Brief:
Without omitting anything, retype the data that follows.

Information shown:
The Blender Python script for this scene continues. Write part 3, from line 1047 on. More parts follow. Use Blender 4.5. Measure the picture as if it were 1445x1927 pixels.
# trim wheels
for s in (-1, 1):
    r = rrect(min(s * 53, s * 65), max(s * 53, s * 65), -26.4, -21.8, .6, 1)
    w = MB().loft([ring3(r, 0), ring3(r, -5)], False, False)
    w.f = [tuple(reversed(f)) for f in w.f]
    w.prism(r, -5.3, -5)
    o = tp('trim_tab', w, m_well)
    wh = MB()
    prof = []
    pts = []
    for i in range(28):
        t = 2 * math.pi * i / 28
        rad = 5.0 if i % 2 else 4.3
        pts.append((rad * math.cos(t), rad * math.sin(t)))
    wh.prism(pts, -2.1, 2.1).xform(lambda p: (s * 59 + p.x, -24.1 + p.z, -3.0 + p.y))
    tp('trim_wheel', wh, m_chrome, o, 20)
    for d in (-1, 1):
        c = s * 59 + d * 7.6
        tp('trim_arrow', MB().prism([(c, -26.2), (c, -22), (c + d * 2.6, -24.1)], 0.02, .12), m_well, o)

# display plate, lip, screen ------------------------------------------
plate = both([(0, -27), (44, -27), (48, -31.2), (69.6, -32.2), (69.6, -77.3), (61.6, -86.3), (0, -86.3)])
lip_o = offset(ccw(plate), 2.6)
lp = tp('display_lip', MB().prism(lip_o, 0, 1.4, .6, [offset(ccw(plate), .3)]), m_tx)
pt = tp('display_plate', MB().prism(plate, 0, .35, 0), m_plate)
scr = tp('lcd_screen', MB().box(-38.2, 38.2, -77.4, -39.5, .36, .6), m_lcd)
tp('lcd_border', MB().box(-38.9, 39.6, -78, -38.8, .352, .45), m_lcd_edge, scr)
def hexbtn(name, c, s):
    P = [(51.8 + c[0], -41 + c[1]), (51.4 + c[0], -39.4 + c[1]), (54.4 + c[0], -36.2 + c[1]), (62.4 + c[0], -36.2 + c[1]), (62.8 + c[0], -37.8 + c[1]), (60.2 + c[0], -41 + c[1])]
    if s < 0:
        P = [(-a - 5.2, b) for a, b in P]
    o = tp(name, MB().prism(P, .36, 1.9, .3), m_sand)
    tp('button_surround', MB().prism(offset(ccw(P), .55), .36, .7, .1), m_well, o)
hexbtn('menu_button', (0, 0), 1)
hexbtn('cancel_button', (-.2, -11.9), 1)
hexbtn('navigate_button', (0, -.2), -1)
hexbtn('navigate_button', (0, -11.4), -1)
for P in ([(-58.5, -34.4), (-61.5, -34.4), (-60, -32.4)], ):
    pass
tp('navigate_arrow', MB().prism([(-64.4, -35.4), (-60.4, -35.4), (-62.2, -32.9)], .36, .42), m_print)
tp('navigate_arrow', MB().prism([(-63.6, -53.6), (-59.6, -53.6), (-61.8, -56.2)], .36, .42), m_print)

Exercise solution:
The Blender Python script for this scene continues. Write part 3, from line 1047 on. More parts follow. Use Blender 4.5. Measure the picture as if it were 1445x1927 pixels.
# trim wheels
for s in (-1, 1):
    r = rrect(min(s * 53, s * 65), max(s * 53, s * 65), -26.4, -21.8, .6, 1)
    w = MB().loft([ring3(r, 0), ring3(r, -5)], False, False)
    w.f = [tuple(reversed(f)) for f in w.f]
    w.prism(r, -5.3, -5)
    o = tp('trim_tab', w, m_well)
    wh = MB()
    prof = []
    pts = []
    for i in range(28):
        t = 2 * math.pi * i / 28
        rad = 5.0 if i % 2 else 4.3
        pts.append((rad * math.cos(t), rad * math.sin(t)))
    wh.prism(pts, -2.1, 2.1).xform(lambda p: (s * 59 + p.x, -24.1 + p.z, -3.0 + p.y))
    tp('trim_wheel', wh, m_chrome, o, 20)
    for d in (-1, 1):
        c = s * 59 + d * 7.6
        tp('trim_arrow', MB().prism([(c, -26.2), (c, -22), (c + d * 2.6, -24.1)], 0.02, .12), m_well, o)

# display plate, lip, screen ------------------------------------------
plate = both([(0, -27), (44, -27), (48, -31.2), (69.6, -32.2), (69.6, -77.3), (61.6, -86.3), (0, -86.3)])
lip_o = offset(ccw(plate), 2.6)
lp = tp('display_lip', MB().prism(lip_o, 0, 1.4, .6, [offset(ccw(plate), .3)]), m_tx)
pt = tp('display_plate', MB().prism(plate, 0, .35, 0), m_plate)
scr = tp('lcd_screen', MB().box(-38.2, 38.2, -77.4, -39.5, .36, .6), m_lcd)
tp('lcd_border', MB().box(-38.9, 39.6, -78, -38.8, .352, .45), m_lcd_edge, scr)
def hexbtn(name, c, s):
    P = [(51.8 + c[0], -41 + c[1]), (51.4 + c[0], -39.4 + c[1]), (54.4 + c[0], -36.2 + c[1]), (62.4 + c[0], -36.2 + c[1]), (62.8 + c[0], -37.8 + c[1]), (60.2 + c[0], -41 + c[1])]
    if s < 0:
        P = [(-a - 5.2, b) for a, b in P]
    o = tp(name, MB().prism(P, .36, 1.9, .3), m_sand)
    tp('button_surround', MB().prism(offset(ccw(P), .55), .36, .7, .1), m_well, o)
hexbtn('menu_button', (0, 0), 1)
hexbtn('cancel_button', (-.2, -11.9), 1)
hexbtn('navigate_button', (0, -.2), -1)
hexbtn('navigate_button', (0, -11.4), -1)
for P in ([(-58.5, -34.4), (-61.5, -34.4), (-60, -32.4)], ):
    pass
tp('navigate_arrow', MB().prism([(-64.4, -35.4), (-60.4, -35.4), (-62.2, -32.9)], .36, .42), m_print)
tp('navigate_arrow', MB().prism([(-63.6, -53.6), (-59.6, -53.6), (-61.8, -56.2)], .36, .42), m_print)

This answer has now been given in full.